● **Required work**:
Transcribe all of the data exactly. Omit the pictures.

● **Given information**:

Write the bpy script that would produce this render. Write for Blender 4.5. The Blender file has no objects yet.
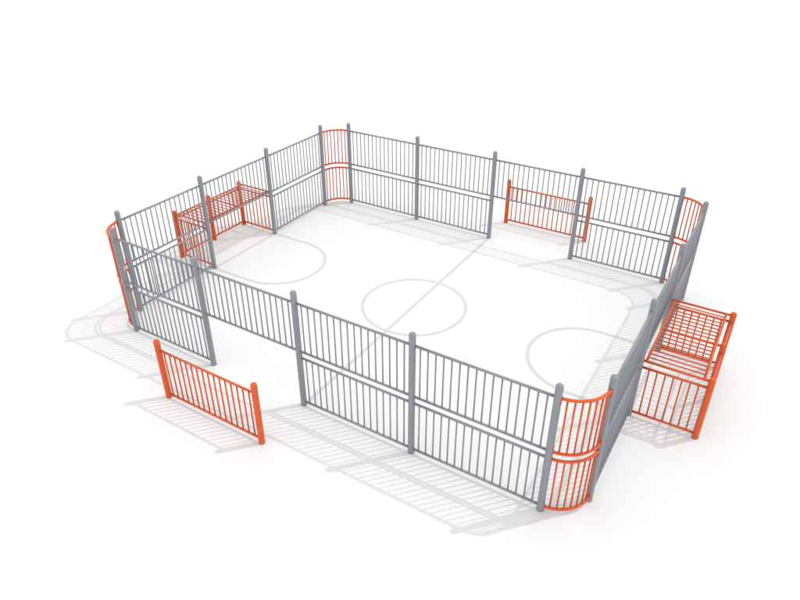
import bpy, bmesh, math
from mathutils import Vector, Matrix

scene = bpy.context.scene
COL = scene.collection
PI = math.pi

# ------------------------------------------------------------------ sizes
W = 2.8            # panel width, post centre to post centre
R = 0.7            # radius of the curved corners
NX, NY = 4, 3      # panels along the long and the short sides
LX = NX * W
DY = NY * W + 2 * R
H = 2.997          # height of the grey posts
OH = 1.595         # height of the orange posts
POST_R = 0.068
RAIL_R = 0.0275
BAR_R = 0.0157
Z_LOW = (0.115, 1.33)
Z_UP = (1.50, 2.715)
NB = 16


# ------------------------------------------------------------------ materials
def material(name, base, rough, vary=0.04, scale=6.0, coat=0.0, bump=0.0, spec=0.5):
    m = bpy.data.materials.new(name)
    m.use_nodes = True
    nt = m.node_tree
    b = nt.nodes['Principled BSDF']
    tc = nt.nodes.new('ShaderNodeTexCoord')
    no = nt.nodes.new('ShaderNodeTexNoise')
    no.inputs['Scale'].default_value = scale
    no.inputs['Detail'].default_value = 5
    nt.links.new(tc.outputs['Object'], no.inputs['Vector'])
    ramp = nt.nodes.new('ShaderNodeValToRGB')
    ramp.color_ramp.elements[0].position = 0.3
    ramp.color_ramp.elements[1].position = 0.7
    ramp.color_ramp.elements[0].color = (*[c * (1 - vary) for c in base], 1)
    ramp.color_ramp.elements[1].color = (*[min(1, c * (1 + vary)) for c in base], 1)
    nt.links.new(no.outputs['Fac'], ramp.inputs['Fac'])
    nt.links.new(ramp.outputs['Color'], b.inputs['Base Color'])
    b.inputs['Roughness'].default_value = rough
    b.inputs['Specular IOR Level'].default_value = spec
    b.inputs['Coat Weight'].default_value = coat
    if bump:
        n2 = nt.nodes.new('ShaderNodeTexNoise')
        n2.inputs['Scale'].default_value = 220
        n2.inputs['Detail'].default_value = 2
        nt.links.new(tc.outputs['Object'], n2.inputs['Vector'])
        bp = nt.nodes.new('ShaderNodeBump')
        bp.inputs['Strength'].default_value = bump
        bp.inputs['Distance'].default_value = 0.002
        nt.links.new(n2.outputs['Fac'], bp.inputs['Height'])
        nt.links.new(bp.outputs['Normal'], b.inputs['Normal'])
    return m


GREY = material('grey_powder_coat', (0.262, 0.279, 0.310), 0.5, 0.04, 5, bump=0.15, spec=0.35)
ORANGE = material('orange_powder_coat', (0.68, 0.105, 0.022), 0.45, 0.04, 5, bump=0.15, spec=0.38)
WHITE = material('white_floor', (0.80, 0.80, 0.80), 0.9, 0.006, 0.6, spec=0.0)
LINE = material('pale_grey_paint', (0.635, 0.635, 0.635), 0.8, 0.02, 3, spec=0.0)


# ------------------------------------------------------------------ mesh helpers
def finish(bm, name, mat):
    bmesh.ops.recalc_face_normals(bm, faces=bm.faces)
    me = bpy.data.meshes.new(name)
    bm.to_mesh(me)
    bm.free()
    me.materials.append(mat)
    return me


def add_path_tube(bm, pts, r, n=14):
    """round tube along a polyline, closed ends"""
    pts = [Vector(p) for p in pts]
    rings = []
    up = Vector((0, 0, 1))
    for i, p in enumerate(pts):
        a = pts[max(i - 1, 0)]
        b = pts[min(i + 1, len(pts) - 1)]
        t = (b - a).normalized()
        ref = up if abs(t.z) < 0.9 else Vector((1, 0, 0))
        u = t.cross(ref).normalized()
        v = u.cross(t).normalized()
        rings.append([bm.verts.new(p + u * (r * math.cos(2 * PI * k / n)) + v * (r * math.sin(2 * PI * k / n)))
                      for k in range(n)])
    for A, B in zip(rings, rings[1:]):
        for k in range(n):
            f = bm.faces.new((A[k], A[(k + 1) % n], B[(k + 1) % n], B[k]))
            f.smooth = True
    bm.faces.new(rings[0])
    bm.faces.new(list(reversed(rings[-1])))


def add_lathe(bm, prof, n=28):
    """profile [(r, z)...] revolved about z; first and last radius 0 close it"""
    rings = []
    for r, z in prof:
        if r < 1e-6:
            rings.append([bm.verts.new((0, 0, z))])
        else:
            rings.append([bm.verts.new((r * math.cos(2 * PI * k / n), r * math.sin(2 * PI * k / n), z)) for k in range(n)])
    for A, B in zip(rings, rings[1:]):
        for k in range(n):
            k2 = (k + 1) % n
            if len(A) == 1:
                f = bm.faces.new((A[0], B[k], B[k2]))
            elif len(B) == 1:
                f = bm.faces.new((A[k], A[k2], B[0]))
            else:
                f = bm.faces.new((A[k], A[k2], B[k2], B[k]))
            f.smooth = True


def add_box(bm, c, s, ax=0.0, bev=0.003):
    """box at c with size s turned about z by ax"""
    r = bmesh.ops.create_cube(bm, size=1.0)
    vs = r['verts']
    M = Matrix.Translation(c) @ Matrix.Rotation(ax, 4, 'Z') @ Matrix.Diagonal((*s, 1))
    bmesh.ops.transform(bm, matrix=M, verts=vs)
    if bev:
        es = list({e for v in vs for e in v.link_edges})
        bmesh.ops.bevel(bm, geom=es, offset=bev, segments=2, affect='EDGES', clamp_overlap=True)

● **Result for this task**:
Write the bpy script that would produce this render. Write for Blender 4.5. The Blender file has no objects yet.
import bpy, bmesh, math
from mathutils import Vector, Matrix

scene = bpy.context.scene
COL = scene.collection
PI = math.pi

# ------------------------------------------------------------------ sizes
W = 2.8            # panel width, post centre to post centre
R = 0.7            # radius of the curved corners
NX, NY = 4, 3      # panels along the long and the short sides
LX = NX * W
DY = NY * W + 2 * R
H = 2.997          # height of the grey posts
OH = 1.595         # height of the orange posts
POST_R = 0.068
RAIL_R = 0.0275
BAR_R = 0.0157
Z_LOW = (0.115, 1.33)
Z_UP = (1.50, 2.715)
NB = 16


# ------------------------------------------------------------------ materials
def material(name, base, rough, vary=0.04, scale=6.0, coat=0.0, bump=0.0, spec=0.5):
    m = bpy.data.materials.new(name)
    m.use_nodes = True
    nt = m.node_tree
    b = nt.nodes['Principled BSDF']
    tc = nt.nodes.new('ShaderNodeTexCoord')
    no = nt.nodes.new('ShaderNodeTexNoise')
    no.inputs['Scale'].default_value = scale
    no.inputs['Detail'].default_value = 5
    nt.links.new(tc.outputs['Object'], no.inputs['Vector'])
    ramp = nt.nodes.new('ShaderNodeValToRGB')
    ramp.color_ramp.elements[0].position = 0.3
    ramp.color_ramp.elements[1].position = 0.7
    ramp.color_ramp.elements[0].color = (*[c * (1 - vary) for c in base], 1)
    ramp.color_ramp.elements[1].color = (*[min(1, c * (1 + vary)) for c in base], 1)
    nt.links.new(no.outputs['Fac'], ramp.inputs['Fac'])
    nt.links.new(ramp.outputs['Color'], b.inputs['Base Color'])
    b.inputs['Roughness'].default_value = rough
    b.inputs['Specular IOR Level'].default_value = spec
    b.inputs['Coat Weight'].default_value = coat
    if bump:
        n2 = nt.nodes.new('ShaderNodeTexNoise')
        n2.inputs['Scale'].default_value = 220
        n2.inputs['Detail'].default_value = 2
        nt.links.new(tc.outputs['Object'], n2.inputs['Vector'])
        bp = nt.nodes.new('ShaderNodeBump')
        bp.inputs['Strength'].default_value = bump
        bp.inputs['Distance'].default_value = 0.002
        nt.links.new(n2.outputs['Fac'], bp.inputs['Height'])
        nt.links.new(bp.outputs['Normal'], b.inputs['Normal'])
    return m


GREY = material('grey_powder_coat', (0.262, 0.279, 0.310), 0.5, 0.04, 5, bump=0.15, spec=0.35)
ORANGE = material('orange_powder_coat', (0.68, 0.105, 0.022), 0.45, 0.04, 5, bump=0.15, spec=0.38)
WHITE = material('white_floor', (0.80, 0.80, 0.80), 0.9, 0.006, 0.6, spec=0.0)
LINE = material('pale_grey_paint', (0.635, 0.635, 0.635), 0.8, 0.02, 3, spec=0.0)


# ------------------------------------------------------------------ mesh helpers
def finish(bm, name, mat):
    bmesh.ops.recalc_face_normals(bm, faces=bm.faces)
    me = bpy.data.meshes.new(name)
    bm.to_mesh(me)
    bm.free()
    me.materials.append(mat)
    return me


def add_path_tube(bm, pts, r, n=14):
    """round tube along a polyline, closed ends"""
    pts = [Vector(p) for p in pts]
    rings = []
    up = Vector((0, 0, 1))
    for i, p in enumerate(pts):
        a = pts[max(i - 1, 0)]
        b = pts[min(i + 1, len(pts) - 1)]
        t = (b - a).normalized()
        ref = up if abs(t.z) < 0.9 else Vector((1, 0, 0))
        u = t.cross(ref).normalized()
        v = u.cross(t).normalized()
        rings.append([bm.verts.new(p + u * (r * math.cos(2 * PI * k / n)) + v * (r * math.sin(2 * PI * k / n)))
                      for k in range(n)])
    for A, B in zip(rings, rings[1:]):
        for k in range(n):
            f = bm.faces.new((A[k], A[(k + 1) % n], B[(k + 1) % n], B[k]))
            f.smooth = True
    bm.faces.new(rings[0])
    bm.faces.new(list(reversed(rings[-1])))


def add_lathe(bm, prof, n=28):
    """profile [(r, z)...] revolved about z; first and last radius 0 close it"""
    rings = []
    for r, z in prof:
        if r < 1e-6:
            rings.append([bm.verts.new((0, 0, z))])
        else:
            rings.append([bm.verts.new((r * math.cos(2 * PI * k / n), r * math.sin(2 * PI * k / n), z)) for k in range(n)])
    for A, B in zip(rings, rings[1:]):
        for k in range(n):
            k2 = (k + 1) % n
            if len(A) == 1:
                f = bm.faces.new((A[0], B[k], B[k2]))
            elif len(B) == 1:
                f = bm.faces.new((A[k], A[k2], B[0]))
            else:
                f = bm.faces.new((A[k], A[k2], B[k2], B[k]))
            f.smooth = True


def add_box(bm, c, s, ax=0.0, bev=0.003):
    """box at c with size s turned about z by ax"""
    r = bmesh.ops.create_cube(bm, size=1.0)
    vs = r['verts']
    M = Matrix.Translation(c) @ Matrix.Rotation(ax, 4, 'Z') @ Matrix.Diagonal((*s, 1))
    bmesh.ops.transform(bm, matrix=M, verts=vs)
    if bev:
        es = list({e for v in vs for e in v.link_edges})
        bmesh.ops.bevel(bm, geom=es, offset=bev, segments=2, affect='EDGES', clamp_overlap=True)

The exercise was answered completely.